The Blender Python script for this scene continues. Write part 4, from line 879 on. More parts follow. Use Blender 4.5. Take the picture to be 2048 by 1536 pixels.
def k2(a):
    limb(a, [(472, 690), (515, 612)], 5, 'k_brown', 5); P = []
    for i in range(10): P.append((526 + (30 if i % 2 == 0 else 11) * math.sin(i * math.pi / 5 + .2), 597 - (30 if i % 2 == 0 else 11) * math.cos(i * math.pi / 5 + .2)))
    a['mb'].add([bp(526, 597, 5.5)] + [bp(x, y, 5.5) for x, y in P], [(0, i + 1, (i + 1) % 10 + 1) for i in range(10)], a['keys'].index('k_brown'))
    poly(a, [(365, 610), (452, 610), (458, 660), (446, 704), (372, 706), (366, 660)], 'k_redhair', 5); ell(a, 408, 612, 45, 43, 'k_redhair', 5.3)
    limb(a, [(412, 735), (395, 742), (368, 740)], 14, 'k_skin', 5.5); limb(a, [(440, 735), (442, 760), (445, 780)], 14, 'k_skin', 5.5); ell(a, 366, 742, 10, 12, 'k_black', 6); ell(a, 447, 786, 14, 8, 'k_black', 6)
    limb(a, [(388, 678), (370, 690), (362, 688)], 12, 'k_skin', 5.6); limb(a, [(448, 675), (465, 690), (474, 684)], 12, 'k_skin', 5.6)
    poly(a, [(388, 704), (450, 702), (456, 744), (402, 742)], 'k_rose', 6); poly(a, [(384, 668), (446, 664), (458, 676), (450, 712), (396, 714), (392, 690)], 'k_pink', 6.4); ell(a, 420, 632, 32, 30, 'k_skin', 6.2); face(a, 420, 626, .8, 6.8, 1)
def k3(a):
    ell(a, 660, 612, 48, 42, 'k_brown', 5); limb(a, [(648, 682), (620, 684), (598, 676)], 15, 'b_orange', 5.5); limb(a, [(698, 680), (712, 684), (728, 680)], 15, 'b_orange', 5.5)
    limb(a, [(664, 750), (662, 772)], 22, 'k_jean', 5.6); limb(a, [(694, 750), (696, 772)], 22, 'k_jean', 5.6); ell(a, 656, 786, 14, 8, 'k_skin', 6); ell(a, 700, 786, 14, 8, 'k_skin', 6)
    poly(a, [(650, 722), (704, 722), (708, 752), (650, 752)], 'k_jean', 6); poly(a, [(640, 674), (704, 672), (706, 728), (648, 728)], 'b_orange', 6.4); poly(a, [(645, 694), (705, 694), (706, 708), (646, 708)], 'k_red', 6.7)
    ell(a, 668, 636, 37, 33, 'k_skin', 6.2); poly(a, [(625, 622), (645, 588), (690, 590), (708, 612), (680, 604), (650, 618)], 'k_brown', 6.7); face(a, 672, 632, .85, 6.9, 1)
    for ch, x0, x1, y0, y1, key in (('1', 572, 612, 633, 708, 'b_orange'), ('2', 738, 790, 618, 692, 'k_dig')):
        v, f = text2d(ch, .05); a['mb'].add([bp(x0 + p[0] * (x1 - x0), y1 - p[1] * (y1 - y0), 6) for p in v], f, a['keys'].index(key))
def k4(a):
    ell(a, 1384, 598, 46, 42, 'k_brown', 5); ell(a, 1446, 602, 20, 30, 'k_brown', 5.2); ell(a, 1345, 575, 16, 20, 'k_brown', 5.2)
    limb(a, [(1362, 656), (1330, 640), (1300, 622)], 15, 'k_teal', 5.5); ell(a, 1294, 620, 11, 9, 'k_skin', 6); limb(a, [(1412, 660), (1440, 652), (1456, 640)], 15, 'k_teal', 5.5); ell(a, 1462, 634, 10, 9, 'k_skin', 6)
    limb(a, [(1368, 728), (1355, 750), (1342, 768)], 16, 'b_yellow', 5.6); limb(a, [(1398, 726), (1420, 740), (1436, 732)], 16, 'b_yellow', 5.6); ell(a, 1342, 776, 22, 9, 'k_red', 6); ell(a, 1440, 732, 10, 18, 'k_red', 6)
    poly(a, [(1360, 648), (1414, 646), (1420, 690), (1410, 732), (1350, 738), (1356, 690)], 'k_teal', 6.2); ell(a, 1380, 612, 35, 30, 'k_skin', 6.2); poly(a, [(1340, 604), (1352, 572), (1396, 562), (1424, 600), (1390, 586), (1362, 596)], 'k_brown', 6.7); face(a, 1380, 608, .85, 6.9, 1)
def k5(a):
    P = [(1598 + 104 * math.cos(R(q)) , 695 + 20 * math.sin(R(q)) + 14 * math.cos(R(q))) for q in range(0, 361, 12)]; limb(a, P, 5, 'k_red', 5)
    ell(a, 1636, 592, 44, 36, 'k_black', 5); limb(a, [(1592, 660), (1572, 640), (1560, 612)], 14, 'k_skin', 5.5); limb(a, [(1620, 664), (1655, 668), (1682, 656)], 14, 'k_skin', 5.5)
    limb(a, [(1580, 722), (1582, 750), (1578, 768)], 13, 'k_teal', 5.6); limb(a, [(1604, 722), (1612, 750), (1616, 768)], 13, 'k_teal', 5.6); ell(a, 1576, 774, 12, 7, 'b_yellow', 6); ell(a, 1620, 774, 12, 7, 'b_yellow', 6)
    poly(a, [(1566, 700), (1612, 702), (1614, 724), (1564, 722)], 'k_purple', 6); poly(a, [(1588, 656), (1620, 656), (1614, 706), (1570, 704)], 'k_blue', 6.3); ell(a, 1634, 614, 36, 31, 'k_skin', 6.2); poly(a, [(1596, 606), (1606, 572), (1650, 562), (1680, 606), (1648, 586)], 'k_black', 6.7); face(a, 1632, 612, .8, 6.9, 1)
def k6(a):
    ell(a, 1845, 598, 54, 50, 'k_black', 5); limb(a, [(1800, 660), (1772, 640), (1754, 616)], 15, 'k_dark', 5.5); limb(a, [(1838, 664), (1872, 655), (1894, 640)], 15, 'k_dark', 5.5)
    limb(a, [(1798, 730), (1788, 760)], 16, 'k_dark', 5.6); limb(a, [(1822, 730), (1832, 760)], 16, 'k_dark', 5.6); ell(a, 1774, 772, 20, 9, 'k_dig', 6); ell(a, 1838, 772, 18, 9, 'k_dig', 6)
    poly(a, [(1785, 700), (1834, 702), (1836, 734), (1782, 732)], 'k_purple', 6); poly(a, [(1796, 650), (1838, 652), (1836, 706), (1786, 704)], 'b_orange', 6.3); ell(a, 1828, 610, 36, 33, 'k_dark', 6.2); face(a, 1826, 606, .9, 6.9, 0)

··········

Extract the data in full. Keep it word for word.

__Exercise response__.
The Blender Python script for this scene continues. Write part 4, from line 879 on. More parts follow. Use Blender 4.5. Take the picture to be 2048 by 1536 pixels.
def k2(a):
    limb(a, [(472, 690), (515, 612)], 5, 'k_brown', 5); P = []
    for i in range(10): P.append((526 + (30 if i % 2 == 0 else 11) * math.sin(i * math.pi / 5 + .2), 597 - (30 if i % 2 == 0 else 11) * math.cos(i * math.pi / 5 + .2)))
    a['mb'].add([bp(526, 597, 5.5)] + [bp(x, y, 5.5) for x, y in P], [(0, i + 1, (i + 1) % 10 + 1) for i in range(10)], a['keys'].index('k_brown'))
    poly(a, [(365, 610), (452, 610), (458, 660), (446, 704), (372, 706), (366, 660)], 'k_redhair', 5); ell(a, 408, 612, 45, 43, 'k_redhair', 5.3)
    limb(a, [(412, 735), (395, 742), (368, 740)], 14, 'k_skin', 5.5); limb(a, [(440, 735), (442, 760), (445, 780)], 14, 'k_skin', 5.5); ell(a, 366, 742, 10, 12, 'k_black', 6); ell(a, 447, 786, 14, 8, 'k_black', 6)
    limb(a, [(388, 678), (370, 690), (362, 688)], 12, 'k_skin', 5.6); limb(a, [(448, 675), (465, 690), (474, 684)], 12, 'k_skin', 5.6)
    poly(a, [(388, 704), (450, 702), (456, 744), (402, 742)], 'k_rose', 6); poly(a, [(384, 668), (446, 664), (458, 676), (450, 712), (396, 714), (392, 690)], 'k_pink', 6.4); ell(a, 420, 632, 32, 30, 'k_skin', 6.2); face(a, 420, 626, .8, 6.8, 1)
def k3(a):
    ell(a, 660, 612, 48, 42, 'k_brown', 5); limb(a, [(648, 682), (620, 684), (598, 676)], 15, 'b_orange', 5.5); limb(a, [(698, 680), (712, 684), (728, 680)], 15, 'b_orange', 5.5)
    limb(a, [(664, 750), (662, 772)], 22, 'k_jean', 5.6); limb(a, [(694, 750), (696, 772)], 22, 'k_jean', 5.6); ell(a, 656, 786, 14, 8, 'k_skin', 6); ell(a, 700, 786, 14, 8, 'k_skin', 6)
    poly(a, [(650, 722), (704, 722), (708, 752), (650, 752)], 'k_jean', 6); poly(a, [(640, 674), (704, 672), (706, 728), (648, 728)], 'b_orange', 6.4); poly(a, [(645, 694), (705, 694), (706, 708), (646, 708)], 'k_red', 6.7)
    ell(a, 668, 636, 37, 33, 'k_skin', 6.2); poly(a, [(625, 622), (645, 588), (690, 590), (708, 612), (680, 604), (650, 618)], 'k_brown', 6.7); face(a, 672, 632, .85, 6.9, 1)
    for ch, x0, x1, y0, y1, key in (('1', 572, 612, 633, 708, 'b_orange'), ('2', 738, 790, 618, 692, 'k_dig')):
        v, f = text2d(ch, .05); a['mb'].add([bp(x0 + p[0] * (x1 - x0), y1 - p[1] * (y1 - y0), 6) for p in v], f, a['keys'].index(key))
def k4(a):
    ell(a, 1384, 598, 46, 42, 'k_brown', 5); ell(a, 1446, 602, 20, 30, 'k_brown', 5.2); ell(a, 1345, 575, 16, 20, 'k_brown', 5.2)
    limb(a, [(1362, 656), (1330, 640), (1300, 622)], 15, 'k_teal', 5.5); ell(a, 1294, 620, 11, 9, 'k_skin', 6); limb(a, [(1412, 660), (1440, 652), (1456, 640)], 15, 'k_teal', 5.5); ell(a, 1462, 634, 10, 9, 'k_skin', 6)
    limb(a, [(1368, 728), (1355, 750), (1342, 768)], 16, 'b_yellow', 5.6); limb(a, [(1398, 726), (1420, 740), (1436, 732)], 16, 'b_yellow', 5.6); ell(a, 1342, 776, 22, 9, 'k_red', 6); ell(a, 1440, 732, 10, 18, 'k_red', 6)
    poly(a, [(1360, 648), (1414, 646), (1420, 690), (1410, 732), (1350, 738), (1356, 690)], 'k_teal', 6.2); ell(a, 1380, 612, 35, 30, 'k_skin', 6.2); poly(a, [(1340, 604), (1352, 572), (1396, 562), (1424, 600), (1390, 586), (1362, 596)], 'k_brown', 6.7); face(a, 1380, 608, .85, 6.9, 1)
def k5(a):
    P = [(1598 + 104 * math.cos(R(q)) , 695 + 20 * math.sin(R(q)) + 14 * math.cos(R(q))) for q in range(0, 361, 12)]; limb(a, P, 5, 'k_red', 5)
    ell(a, 1636, 592, 44, 36, 'k_black', 5); limb(a, [(1592, 660), (1572, 640), (1560, 612)], 14, 'k_skin', 5.5); limb(a, [(1620, 664), (1655, 668), (1682, 656)], 14, 'k_skin', 5.5)
    limb(a, [(1580, 722), (1582, 750), (1578, 768)], 13, 'k_teal', 5.6); limb(a, [(1604, 722), (1612, 750), (1616, 768)], 13, 'k_teal', 5.6); ell(a, 1576, 774, 12, 7, 'b_yellow', 6); ell(a, 1620, 774, 12, 7, 'b_yellow', 6)
    poly(a, [(1566, 700), (1612, 702), (1614, 724), (1564, 722)], 'k_purple', 6); poly(a, [(1588, 656), (1620, 656), (1614, 706), (1570, 704)], 'k_blue', 6.3); ell(a, 1634, 614, 36, 31, 'k_skin', 6.2); poly(a, [(1596, 606), (1606, 572), (1650, 562), (1680, 606), (1648, 586)], 'k_black', 6.7); face(a, 1632, 612, .8, 6.9, 1)
def k6(a):
    ell(a, 1845, 598, 54, 50, 'k_black', 5); limb(a, [(1800, 660), (1772, 640), (1754, 616)], 15, 'k_dark', 5.5); limb(a, [(1838, 664), (1872, 655), (1894, 640)], 15, 'k_dark', 5.5)
    limb(a, [(1798, 730), (1788, 760)], 16, 'k_dark', 5.6); limb(a, [(1822, 730), (1832, 760)], 16, 'k_dark', 5.6); ell(a, 1774, 772, 20, 9, 'k_dig', 6); ell(a, 1838, 772, 18, 9, 'k_dig', 6)
    poly(a, [(1785, 700), (1834, 702), (1836, 734), (1782, 732)], 'k_purple', 6); poly(a, [(1796, 650), (1838, 652), (1836, 706), (1786, 704)], 'b_orange', 6.3); ell(a, 1828, 610, 36, 33, 'k_dark', 6.2); face(a, 1826, 606, .9, 6.9, 0)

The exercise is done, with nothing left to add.